The Last Defender: Bias in football

As someone who tends naturally to eschew emotion and sentiment, I sometimes have to be mindful that not everything someone says is intended purely to convey factual information. There’s a place for that, certainly, but if you treat every conversation that way you end up coming across like Lieutenant Commander Data, the android from Star Trek: The Next Generation. You may be right, you may be intelligent, you may even be interesting, but you’ll lack the human touch, and we all remember where that got Data in season 4 episode 25, ‘In Theory’.

This applies not just in social life, but in all TV and especially football coverage. Pundits and commentators have a responsibility to convey not just the bare facts, but also the human side of the game. We complain when football clubs and stadia are cold and sterile, but that’s exactly what a commentator would be if he (why is it still always ‘he’ by the way?) were to stick rigidly to pure objective observations. Which of these two pieces of commentary is better?

1) 93 minutes and 20 seconds. Goal scored by Sergio Aguero from deep inside the penalty area to the bottom right corner of the goal. Man City 3-2 QPR. Assist on the goal came from Mario Balotelli.”

2) “AguerooooOOOO!”

In football, particularly moments of pique (the state of arousal, not the Barcelona defender, though the two aren’t necessarily mutually exclusive), we don’t want the objective facts. In broadcasting, one word spoken with emotion can tell the story better than a blow-by-blow account, and you can’t have emotion without subjectivity.

Those who have accused Martin Tyler of being biased towards Manchester United are missing the point. My Liverpool-supporting dad is convinced Tyler shoehorns in references to Manchester United at any given opportunity, but to me, it’s simply a reflection of the fact that United have been such a significant club over the past 60 years that there’s almost no subject in English football in which they won’t arise. Like it or not, Manchester United are a big deal because of their history, especially the past 25 years, and concomitant with that is that more of what they do is significant. There is nowhere that Manchester United could finish in the table that isn’t worthy of comment in this or any other season, and therefore every result and thus every major moment of their every game is far more amplified than it would be for, say, West Brom.

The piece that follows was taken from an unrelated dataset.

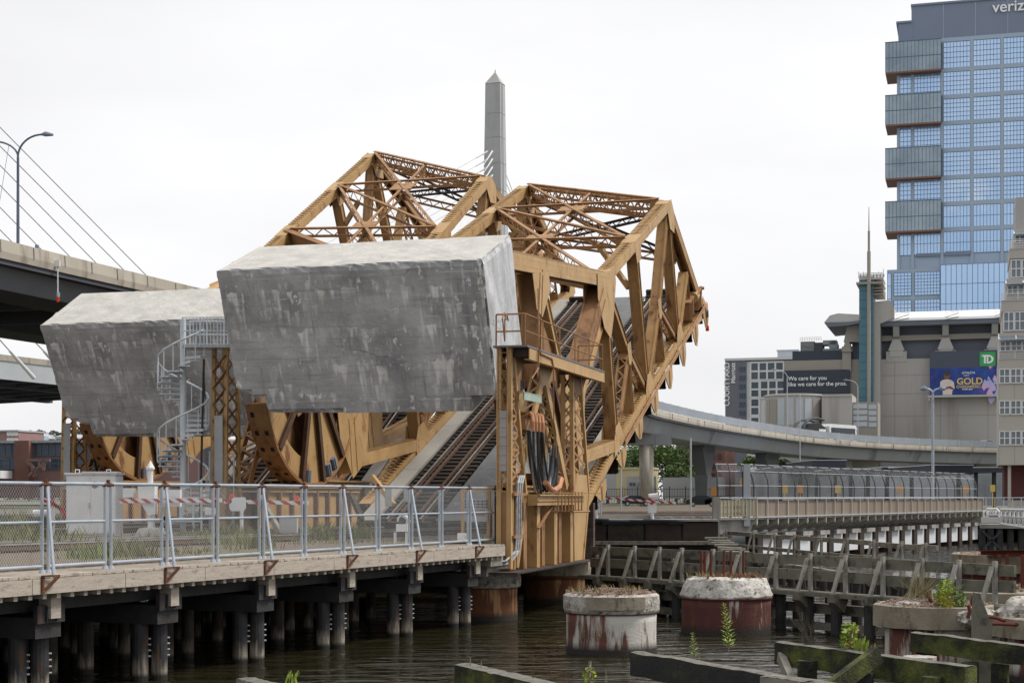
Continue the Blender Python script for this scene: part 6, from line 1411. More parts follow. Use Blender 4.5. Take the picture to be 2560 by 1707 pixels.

When Tyler gets excited and tries to cue up a big moment with a feed line, like he did every time Wayne Rooney got the ball within 30 yards of the Liverpool goal on Sunday, it’s not because he wants Manchester United to win: it’s because a late equaliser for Manchester United in a derby game they can’t afford to lose is pretty big, particularly if it comes via their Everton-supporting captain coming off the bench to break the 47-year-old all-time goalscoring record of one of the biggest clubs in the world. Yes, it became a bit wearing, and yes it sounded like Tyler was trying to force a piece of verbiage for a highlight reel; but to a great extent, that’s what he’s there to do. If he risks underselling the moment for a second, he’s neglecting his duties to both his employer and his viewers.

Is that biased? In that moment, yes: he’s ignoring the Liverpool fans’ perspective and the sadness in their eyes. But crucially, his bias is rooted purely in which perspective is the most emotionally vibrant, and that’s a good thing. On other occasions, that will put him against the Manchester United perspective too: “AguerooooOOOO!”

Anyway, even if he were biased – even if he turned up to every game singing Glory Glory Man United and kissing his prized autographed selfie with Quinton Fortune – so what? He’s not presiding over hearings at The Hague, his presence in the booth has no impact on the result, and he does the job better than practically anyone else – at least until Lieutenant Commander Data offers his services. Now that’d be good telly.